In any case, providing several alignment systems with brief descriptions seems a good choice and a likely choice, much as how example pantheons can be presented, or example cosmologies:

*Alignment is a way to describe the character's world view, etc.
*Here is a two-axis, nine-alignment system . . .
*Here is a single-axis, five-alignment systems. . .
*Here is a system that de-emphasizes alignment . . .
 


Also law is totally ethnocentric. Barbarians may have their own cultural norms that they heed, their own notions of appropriate behaviour that do not fit with the cultural norms of say a city environment. Think about the laws of a drow society. Completely different idea of lawful behaviour. It's not that they aren't obeying the law ... it's that they have different laws.
Depends on whether you're talking about law or Law.
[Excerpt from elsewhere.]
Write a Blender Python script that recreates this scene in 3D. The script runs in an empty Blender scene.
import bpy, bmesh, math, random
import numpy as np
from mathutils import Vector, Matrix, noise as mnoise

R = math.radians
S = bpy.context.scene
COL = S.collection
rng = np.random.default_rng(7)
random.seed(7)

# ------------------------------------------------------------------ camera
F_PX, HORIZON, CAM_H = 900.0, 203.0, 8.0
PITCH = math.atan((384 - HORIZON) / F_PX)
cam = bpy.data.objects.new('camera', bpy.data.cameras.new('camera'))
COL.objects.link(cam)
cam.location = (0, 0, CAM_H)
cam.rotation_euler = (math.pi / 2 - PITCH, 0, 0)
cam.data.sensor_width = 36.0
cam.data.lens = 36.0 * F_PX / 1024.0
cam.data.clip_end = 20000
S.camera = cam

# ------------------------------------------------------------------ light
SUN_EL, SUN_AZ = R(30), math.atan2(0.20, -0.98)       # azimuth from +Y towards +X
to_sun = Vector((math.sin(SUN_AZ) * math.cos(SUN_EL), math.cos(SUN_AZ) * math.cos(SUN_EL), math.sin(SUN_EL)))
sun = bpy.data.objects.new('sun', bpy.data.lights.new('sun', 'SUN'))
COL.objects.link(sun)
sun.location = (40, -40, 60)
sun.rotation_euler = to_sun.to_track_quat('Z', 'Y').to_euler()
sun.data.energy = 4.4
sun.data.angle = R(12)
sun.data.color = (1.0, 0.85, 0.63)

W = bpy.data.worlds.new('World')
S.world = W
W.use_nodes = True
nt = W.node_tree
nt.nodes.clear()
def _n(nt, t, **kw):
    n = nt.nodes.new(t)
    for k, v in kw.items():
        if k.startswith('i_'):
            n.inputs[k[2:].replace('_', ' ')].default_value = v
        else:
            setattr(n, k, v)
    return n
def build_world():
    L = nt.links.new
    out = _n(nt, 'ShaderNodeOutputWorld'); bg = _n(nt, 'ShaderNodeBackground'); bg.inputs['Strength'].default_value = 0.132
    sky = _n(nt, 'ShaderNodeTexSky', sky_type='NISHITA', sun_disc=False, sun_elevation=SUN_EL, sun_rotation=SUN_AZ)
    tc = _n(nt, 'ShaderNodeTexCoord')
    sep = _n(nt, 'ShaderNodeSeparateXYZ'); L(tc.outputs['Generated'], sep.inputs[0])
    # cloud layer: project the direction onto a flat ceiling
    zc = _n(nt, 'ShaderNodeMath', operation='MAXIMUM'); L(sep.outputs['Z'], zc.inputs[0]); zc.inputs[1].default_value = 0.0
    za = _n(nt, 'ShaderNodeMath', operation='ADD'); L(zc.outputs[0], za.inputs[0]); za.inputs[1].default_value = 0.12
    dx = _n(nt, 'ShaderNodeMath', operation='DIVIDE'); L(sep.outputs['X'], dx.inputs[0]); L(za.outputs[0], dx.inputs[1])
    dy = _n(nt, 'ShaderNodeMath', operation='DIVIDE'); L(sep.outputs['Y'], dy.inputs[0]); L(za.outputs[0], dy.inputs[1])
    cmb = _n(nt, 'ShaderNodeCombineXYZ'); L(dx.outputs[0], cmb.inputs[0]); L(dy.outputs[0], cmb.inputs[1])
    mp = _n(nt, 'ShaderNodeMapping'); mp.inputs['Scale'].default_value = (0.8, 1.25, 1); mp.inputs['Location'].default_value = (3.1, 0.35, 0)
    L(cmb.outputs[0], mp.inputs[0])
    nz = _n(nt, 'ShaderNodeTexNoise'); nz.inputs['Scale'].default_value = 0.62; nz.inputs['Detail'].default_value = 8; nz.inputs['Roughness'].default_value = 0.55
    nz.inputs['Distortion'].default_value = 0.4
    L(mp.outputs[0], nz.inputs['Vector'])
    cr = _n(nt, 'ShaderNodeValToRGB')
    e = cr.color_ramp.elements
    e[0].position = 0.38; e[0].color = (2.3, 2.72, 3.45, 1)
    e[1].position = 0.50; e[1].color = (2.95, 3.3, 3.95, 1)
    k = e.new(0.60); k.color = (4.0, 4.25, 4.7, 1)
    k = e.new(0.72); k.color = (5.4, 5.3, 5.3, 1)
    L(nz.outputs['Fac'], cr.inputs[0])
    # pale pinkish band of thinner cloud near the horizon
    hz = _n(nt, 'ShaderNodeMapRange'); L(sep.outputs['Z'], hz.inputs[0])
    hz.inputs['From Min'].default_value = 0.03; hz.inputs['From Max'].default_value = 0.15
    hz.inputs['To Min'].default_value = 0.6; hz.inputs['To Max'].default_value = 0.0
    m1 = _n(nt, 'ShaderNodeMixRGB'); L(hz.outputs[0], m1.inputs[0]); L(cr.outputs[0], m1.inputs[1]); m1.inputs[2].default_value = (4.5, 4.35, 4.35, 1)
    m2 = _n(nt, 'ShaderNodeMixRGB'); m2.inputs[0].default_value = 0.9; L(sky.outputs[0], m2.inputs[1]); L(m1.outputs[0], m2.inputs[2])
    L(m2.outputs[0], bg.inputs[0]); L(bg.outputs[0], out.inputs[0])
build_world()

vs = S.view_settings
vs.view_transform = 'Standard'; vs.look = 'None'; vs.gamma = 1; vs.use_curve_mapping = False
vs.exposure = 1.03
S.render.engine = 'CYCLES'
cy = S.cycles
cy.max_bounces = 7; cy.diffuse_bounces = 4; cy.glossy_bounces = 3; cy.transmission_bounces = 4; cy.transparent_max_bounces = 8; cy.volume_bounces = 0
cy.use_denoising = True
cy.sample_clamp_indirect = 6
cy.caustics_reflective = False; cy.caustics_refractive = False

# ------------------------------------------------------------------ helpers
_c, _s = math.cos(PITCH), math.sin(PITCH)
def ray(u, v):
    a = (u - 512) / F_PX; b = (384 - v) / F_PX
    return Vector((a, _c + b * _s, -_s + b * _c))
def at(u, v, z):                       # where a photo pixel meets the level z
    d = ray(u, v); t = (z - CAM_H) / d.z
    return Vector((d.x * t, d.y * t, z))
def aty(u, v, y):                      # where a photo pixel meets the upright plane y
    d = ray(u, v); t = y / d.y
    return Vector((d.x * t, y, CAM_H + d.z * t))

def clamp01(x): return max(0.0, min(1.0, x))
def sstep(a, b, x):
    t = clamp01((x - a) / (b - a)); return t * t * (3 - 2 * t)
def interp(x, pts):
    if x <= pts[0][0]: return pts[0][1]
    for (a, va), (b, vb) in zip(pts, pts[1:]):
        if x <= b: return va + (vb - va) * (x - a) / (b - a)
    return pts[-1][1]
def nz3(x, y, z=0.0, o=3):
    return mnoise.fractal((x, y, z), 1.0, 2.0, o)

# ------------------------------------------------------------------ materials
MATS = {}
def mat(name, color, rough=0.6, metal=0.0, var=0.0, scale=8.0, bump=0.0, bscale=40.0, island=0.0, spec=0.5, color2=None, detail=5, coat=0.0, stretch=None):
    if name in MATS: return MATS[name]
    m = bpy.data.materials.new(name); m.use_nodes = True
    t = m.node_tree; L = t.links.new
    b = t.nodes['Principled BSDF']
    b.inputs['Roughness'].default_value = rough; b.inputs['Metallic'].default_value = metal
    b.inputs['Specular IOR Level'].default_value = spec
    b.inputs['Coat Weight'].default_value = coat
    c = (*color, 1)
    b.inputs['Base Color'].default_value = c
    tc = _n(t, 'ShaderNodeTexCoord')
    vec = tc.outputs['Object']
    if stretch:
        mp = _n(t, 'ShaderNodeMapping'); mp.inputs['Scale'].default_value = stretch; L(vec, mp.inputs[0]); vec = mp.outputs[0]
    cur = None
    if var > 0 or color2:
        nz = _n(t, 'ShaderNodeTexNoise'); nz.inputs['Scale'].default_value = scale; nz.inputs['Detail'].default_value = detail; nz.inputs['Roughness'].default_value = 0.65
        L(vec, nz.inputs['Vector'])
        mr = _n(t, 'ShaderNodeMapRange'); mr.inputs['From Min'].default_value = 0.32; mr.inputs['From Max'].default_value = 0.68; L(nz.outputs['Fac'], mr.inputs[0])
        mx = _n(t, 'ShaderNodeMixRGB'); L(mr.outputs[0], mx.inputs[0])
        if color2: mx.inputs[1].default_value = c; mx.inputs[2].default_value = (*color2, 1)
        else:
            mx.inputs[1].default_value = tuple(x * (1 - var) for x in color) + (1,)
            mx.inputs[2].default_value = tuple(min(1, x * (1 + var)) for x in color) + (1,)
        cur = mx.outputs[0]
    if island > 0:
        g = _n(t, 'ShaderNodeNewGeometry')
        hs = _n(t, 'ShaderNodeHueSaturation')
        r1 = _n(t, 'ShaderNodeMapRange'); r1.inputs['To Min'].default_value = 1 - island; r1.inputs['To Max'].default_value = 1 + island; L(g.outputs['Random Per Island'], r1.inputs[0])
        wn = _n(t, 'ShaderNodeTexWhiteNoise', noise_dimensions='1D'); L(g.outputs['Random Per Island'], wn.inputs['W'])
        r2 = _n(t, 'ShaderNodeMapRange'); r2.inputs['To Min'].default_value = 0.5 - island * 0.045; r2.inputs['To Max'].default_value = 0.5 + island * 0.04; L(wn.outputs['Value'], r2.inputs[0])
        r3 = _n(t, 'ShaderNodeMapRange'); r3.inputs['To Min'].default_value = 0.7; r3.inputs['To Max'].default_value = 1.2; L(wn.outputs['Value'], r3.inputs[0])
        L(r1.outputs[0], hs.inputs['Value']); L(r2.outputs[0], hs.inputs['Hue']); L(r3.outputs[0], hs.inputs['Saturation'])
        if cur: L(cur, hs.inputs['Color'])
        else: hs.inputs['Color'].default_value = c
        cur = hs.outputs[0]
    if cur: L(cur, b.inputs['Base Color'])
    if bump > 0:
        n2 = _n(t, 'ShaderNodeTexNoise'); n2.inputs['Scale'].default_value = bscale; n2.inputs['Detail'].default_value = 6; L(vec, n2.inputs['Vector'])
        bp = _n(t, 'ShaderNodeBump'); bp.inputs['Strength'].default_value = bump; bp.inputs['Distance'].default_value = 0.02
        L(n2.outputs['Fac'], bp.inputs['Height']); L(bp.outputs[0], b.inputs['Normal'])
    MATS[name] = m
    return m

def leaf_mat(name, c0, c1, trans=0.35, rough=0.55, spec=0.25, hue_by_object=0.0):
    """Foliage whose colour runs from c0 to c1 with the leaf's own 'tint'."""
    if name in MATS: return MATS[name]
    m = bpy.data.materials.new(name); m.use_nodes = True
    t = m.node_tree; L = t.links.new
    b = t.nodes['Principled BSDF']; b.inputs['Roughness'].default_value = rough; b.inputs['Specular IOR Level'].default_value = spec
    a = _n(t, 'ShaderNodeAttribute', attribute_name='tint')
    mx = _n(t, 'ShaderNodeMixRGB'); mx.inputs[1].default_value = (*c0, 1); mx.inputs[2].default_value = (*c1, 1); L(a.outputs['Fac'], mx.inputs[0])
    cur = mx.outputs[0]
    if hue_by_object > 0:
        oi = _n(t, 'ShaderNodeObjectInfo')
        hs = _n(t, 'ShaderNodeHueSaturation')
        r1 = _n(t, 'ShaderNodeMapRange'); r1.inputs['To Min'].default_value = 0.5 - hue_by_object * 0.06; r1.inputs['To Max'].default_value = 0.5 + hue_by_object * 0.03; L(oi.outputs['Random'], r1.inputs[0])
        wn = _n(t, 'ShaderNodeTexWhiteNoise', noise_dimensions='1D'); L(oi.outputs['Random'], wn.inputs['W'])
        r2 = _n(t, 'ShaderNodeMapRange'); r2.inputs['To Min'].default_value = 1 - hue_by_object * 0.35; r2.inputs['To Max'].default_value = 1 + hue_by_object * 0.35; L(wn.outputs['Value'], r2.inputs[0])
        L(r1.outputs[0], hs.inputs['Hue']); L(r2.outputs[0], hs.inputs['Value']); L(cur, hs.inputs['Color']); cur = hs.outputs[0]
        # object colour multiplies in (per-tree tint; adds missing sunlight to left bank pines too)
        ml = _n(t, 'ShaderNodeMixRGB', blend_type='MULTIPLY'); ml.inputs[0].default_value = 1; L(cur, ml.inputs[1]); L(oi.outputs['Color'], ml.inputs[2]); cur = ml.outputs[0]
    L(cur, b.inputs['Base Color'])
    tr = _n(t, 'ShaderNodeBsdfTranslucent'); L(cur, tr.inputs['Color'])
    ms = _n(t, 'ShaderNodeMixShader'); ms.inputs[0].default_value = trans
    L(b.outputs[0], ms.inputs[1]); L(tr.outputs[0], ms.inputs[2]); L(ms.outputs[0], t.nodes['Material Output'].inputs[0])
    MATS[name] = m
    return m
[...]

If you're simply talking about following laws or traditions or customs or codes, then yes, it will be totally ethnocentric and setting-dependent. You wouldn't have any idea what a "lawful" person would do in any particular setting until you first studied the relevant laws, traditions, customs, and codes to see which direction they pointed. And woe to you if there are disagreements amongst the various laws and traditions and customs and codes, because then you would also need a full-fledged allegiance system so you could rank which sources of authority take precedence.

But to my way of thinking, this would be a very unsatisfactory way to define Law in 5th edition. The reason is that, in the past, Law and Chaos have been distinct and almost personal forces around which armies have rallied and fought and died, in the best Moorcockian/Gygaxian tradition. If Law is nothing more than people having codes or following traditions, then lawful people wouldn't have much of anything in common and you'd lose the sense of conflict that's animated the lawful/chaotic alignment axis.

To be sure, James Wyatt (the 4th edition designer in charge of alignment) wanted to lose it for precisely this reason, because he thought it was too complicated and "muddied the waters" in ways that were undesirable. Good characters of all stripes should immediately understand, in the view of the 4e team, that they're all on the same side and should work together against uniformly sinister enemies similarly bound by the Evil part of their alignment tag.

But assuming one does want to salvage Law as embodying universal values rather than being ethnocentric, there are things one can take from various editions of the game to do this. One example is modron-like perpetual stagnancy. Another is keeping your word and not using poison. Another is valuing societal order over individual freedom. Some of those might work better than others, but they would provide unifying principles around which people could rally, just as "sacrificing on behalf of others" has generally done for the Good-aligned.

As to the issue of whether paladins should be LG in the new edition, is it even possible to answer that question before we know what being LG will mean?
 

I can't think of any universal law that would support the idea that use of poison is unlawful. I know many lawful pest exterminators.

A thief can keep his word and it makes him no more lawful. He may only give it on the rarest of occasions.

History of D&D aside ,what universal laws can we really say exist, that everyone agrees upon and would have relevance to culture in a D&D setting?

Anyway, I'm probably just splitting hairs. Like I said, each to their own. It's such an easy one to 'do how you like'.